Higher-order contagion processes in 3.99 dimensions
Sandro Meloni, Andrea Gabrielli, Pablo Villegas
TL;DR
This work builds a bridge between classical phase-transition theory and higher-order contagion by mapping simplicial interactions onto a mesoscopic pairwise Langevin framework. It shows that 2-simplicial (triangle) terms can drive first-order transitions, while higher-order terms with $\omega>2$ are typically irrelevant at coarse scales, and that diffusion plus noise on networks is governed by the spectral (graph) dimension. The authors validate predictions on synthetic and empirical networks, demonstrating finite-size effects and the central role of $d_S$ in constraining fluctuations and heterogeneity.
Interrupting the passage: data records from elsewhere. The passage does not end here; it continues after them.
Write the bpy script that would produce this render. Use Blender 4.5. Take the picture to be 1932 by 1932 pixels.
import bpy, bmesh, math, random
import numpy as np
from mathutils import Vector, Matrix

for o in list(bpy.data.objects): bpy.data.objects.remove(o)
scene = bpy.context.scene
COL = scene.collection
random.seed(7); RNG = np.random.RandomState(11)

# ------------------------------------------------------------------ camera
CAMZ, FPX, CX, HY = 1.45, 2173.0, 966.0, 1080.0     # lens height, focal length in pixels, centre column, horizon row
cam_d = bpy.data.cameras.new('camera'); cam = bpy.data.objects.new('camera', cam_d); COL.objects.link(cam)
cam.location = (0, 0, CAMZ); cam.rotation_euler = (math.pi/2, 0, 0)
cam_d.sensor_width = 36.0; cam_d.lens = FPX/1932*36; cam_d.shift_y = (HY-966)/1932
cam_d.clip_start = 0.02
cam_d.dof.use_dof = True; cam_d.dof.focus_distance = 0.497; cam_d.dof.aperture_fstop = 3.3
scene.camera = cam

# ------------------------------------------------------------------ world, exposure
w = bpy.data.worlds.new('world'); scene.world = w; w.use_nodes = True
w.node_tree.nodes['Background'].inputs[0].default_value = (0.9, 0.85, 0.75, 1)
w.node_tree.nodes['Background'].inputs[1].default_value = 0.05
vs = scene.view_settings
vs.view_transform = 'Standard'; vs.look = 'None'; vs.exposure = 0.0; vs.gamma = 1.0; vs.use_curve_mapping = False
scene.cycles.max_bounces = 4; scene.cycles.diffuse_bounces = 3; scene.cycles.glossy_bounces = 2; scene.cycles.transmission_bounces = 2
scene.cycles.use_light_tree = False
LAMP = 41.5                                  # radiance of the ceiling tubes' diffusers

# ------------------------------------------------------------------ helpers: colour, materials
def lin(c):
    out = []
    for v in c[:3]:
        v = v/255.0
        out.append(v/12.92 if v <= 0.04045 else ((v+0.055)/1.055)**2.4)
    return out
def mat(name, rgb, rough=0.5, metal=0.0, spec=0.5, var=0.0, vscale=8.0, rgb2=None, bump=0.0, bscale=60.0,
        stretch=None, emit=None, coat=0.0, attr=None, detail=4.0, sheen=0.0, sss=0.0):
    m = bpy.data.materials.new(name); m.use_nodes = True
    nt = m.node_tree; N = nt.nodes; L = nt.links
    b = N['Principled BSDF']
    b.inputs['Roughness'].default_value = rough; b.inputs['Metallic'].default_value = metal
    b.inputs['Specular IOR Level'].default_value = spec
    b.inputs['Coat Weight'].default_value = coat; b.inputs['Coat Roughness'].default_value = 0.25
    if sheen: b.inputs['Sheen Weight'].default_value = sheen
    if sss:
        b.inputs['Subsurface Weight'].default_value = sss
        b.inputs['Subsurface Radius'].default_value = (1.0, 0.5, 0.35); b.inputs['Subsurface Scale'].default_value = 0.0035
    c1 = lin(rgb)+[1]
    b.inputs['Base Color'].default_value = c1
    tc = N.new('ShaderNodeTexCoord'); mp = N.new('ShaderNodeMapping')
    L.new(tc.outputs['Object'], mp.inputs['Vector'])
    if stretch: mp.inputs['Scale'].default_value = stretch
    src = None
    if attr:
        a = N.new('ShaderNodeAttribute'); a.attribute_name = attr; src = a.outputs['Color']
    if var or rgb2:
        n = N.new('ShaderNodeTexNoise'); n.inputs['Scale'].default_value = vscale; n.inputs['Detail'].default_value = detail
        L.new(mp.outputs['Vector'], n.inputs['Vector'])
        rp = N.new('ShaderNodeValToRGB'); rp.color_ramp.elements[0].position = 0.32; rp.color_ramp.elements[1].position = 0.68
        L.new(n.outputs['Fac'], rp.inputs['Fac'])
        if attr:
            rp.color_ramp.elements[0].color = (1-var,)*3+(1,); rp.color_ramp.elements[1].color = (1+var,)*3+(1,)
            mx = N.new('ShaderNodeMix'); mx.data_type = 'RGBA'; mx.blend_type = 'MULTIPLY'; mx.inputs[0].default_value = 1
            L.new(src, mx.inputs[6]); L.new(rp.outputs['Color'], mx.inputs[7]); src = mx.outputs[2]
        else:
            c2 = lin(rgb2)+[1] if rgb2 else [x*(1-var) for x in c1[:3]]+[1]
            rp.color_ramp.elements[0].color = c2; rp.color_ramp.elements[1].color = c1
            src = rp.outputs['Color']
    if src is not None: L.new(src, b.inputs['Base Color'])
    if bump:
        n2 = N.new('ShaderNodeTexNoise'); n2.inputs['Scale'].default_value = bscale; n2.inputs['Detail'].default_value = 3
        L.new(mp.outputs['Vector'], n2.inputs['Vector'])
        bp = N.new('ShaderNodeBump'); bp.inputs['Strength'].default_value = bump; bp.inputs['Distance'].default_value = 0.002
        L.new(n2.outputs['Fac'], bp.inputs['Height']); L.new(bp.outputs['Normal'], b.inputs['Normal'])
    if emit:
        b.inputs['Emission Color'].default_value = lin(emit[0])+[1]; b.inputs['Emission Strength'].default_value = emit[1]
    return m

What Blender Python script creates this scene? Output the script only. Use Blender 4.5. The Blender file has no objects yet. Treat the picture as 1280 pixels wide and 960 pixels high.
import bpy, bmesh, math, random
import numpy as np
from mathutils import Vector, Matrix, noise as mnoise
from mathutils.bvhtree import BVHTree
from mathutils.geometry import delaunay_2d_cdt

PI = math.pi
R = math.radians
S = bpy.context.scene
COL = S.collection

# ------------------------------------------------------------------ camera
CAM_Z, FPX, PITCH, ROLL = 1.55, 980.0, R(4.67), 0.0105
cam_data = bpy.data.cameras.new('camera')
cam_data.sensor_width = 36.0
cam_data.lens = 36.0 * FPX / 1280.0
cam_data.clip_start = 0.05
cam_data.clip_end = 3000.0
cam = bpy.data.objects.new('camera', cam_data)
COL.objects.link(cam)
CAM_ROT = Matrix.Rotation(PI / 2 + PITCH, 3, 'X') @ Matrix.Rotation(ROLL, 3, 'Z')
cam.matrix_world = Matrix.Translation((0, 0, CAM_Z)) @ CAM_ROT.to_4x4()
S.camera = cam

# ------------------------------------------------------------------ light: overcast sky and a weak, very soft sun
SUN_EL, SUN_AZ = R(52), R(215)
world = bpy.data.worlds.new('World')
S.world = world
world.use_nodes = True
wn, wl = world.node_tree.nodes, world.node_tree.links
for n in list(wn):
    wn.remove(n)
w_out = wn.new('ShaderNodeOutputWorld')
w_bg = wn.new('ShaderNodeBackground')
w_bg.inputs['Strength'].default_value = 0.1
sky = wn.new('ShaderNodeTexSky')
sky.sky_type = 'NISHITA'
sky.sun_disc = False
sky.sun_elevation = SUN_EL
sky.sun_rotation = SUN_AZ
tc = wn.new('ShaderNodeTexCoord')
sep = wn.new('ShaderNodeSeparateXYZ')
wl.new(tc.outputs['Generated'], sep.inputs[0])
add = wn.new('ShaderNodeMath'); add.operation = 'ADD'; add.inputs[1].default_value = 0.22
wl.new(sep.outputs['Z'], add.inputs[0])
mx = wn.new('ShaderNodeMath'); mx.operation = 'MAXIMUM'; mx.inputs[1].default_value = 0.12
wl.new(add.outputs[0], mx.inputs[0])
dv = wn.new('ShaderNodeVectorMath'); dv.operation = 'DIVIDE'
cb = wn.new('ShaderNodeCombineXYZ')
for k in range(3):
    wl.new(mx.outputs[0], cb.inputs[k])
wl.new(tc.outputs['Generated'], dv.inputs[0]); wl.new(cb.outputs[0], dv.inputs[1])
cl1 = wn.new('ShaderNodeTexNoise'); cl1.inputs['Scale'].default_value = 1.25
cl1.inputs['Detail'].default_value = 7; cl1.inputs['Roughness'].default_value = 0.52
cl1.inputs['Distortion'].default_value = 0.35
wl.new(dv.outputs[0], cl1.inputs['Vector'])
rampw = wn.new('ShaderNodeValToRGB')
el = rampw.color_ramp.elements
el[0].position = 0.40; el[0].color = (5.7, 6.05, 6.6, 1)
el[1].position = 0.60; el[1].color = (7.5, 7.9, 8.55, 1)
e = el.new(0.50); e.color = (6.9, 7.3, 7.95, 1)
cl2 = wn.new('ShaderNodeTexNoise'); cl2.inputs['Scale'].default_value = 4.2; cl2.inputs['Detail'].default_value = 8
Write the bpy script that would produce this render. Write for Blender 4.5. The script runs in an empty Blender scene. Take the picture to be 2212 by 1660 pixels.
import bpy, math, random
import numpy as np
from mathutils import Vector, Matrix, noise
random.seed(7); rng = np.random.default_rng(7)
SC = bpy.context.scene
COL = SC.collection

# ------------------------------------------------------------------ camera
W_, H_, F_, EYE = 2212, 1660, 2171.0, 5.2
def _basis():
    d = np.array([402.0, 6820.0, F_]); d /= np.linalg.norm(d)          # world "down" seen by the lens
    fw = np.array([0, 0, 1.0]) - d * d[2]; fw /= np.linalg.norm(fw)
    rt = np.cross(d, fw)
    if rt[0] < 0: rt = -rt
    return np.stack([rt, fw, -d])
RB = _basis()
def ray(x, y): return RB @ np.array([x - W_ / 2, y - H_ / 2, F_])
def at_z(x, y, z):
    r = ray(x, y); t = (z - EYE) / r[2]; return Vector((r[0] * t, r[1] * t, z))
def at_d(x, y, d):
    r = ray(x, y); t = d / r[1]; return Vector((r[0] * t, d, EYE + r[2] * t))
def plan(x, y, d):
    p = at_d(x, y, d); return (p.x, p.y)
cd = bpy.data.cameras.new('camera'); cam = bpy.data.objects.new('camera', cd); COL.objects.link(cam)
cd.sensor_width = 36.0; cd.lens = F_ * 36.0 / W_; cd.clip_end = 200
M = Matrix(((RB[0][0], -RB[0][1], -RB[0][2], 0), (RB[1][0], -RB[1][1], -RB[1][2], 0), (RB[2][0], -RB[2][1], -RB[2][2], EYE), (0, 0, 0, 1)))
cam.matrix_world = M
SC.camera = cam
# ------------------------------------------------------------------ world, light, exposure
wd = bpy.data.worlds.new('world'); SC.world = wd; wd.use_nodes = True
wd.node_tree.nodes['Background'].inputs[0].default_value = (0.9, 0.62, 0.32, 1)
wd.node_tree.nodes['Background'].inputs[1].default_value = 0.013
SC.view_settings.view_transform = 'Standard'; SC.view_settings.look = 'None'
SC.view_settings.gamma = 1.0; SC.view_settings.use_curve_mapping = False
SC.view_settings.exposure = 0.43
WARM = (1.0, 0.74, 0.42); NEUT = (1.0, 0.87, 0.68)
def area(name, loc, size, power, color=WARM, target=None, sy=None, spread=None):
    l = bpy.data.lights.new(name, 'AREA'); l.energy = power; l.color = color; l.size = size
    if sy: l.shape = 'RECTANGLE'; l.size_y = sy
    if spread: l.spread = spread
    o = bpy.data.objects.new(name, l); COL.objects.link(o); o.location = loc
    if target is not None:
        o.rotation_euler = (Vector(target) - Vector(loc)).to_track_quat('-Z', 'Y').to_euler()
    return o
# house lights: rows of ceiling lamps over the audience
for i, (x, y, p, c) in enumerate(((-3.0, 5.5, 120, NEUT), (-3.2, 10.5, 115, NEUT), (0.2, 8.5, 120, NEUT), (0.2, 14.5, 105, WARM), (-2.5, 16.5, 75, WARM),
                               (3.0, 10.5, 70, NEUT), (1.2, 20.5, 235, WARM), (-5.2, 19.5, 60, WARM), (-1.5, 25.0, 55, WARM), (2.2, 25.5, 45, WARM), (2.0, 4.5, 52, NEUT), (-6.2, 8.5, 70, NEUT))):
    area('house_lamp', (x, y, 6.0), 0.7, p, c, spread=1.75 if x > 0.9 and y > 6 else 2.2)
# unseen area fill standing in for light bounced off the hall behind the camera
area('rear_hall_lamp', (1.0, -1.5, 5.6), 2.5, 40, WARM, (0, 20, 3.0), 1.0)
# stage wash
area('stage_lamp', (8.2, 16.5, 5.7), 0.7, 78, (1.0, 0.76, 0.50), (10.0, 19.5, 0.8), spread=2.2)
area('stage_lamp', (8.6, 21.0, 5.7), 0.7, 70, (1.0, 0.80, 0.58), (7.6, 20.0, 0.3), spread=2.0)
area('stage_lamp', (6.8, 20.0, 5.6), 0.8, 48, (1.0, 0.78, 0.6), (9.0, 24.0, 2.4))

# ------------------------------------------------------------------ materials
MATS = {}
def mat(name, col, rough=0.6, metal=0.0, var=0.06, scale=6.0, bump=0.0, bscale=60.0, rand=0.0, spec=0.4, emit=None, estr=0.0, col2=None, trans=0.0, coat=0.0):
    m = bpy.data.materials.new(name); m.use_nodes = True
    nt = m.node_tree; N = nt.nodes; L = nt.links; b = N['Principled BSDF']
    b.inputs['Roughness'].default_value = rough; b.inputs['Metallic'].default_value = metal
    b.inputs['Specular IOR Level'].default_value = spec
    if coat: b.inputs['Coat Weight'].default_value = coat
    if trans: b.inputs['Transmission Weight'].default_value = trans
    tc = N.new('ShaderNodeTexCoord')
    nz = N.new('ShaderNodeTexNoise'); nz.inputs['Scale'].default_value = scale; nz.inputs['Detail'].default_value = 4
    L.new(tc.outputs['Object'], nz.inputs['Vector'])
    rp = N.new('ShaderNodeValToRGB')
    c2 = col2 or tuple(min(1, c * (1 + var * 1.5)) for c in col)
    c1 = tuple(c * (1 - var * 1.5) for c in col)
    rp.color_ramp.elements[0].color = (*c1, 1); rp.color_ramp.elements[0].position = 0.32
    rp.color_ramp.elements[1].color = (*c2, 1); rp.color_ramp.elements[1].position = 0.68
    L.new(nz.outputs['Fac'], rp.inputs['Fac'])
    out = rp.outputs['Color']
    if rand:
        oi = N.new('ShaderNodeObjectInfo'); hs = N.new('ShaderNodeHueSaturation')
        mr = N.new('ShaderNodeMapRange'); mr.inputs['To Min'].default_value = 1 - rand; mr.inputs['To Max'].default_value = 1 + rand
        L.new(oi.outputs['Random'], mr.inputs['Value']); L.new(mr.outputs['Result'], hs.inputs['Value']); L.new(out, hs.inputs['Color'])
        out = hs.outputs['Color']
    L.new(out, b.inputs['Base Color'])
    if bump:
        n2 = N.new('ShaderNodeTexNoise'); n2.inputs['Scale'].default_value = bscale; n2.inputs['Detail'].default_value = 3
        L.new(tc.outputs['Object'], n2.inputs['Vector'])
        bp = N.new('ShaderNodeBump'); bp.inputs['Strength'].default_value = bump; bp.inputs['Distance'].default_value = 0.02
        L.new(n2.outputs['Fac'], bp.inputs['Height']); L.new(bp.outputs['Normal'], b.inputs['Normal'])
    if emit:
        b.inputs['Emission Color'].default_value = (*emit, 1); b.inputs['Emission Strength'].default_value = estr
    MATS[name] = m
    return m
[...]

Overall, the study provides a unified, field-theoretic description linking higher-order contagion to established universality classes and highlighting the upper critical dimension $d_c=4$ as a key threshold for when network heterogeneity matters at criticality.
Abstract
Higher-order interactions have recently emerged as a promising framework for describing new dynamical phenomena in heterogeneous contagion processes. However, a fundamental open question is how to understand their contribution from the perspective of the physics of critical phenomena. Based on a mesoscopic field-theoretic Langevin description, we show that: (i) pairwise mechanisms such as facilitation or thresholding are formally equivalent to higher-order ones, (ii) pairwise interactions at coarse-grained scales govern the higher-order contact process and, (iii) the interplay between noise and topology is determined by the network spectral dimension. In short, we demonstrate that classical field theories, rooted on model symmetries and/or network dimensionality, still capture the nature of the phase transition, also predicting finite-size effects in real and synthetic networks.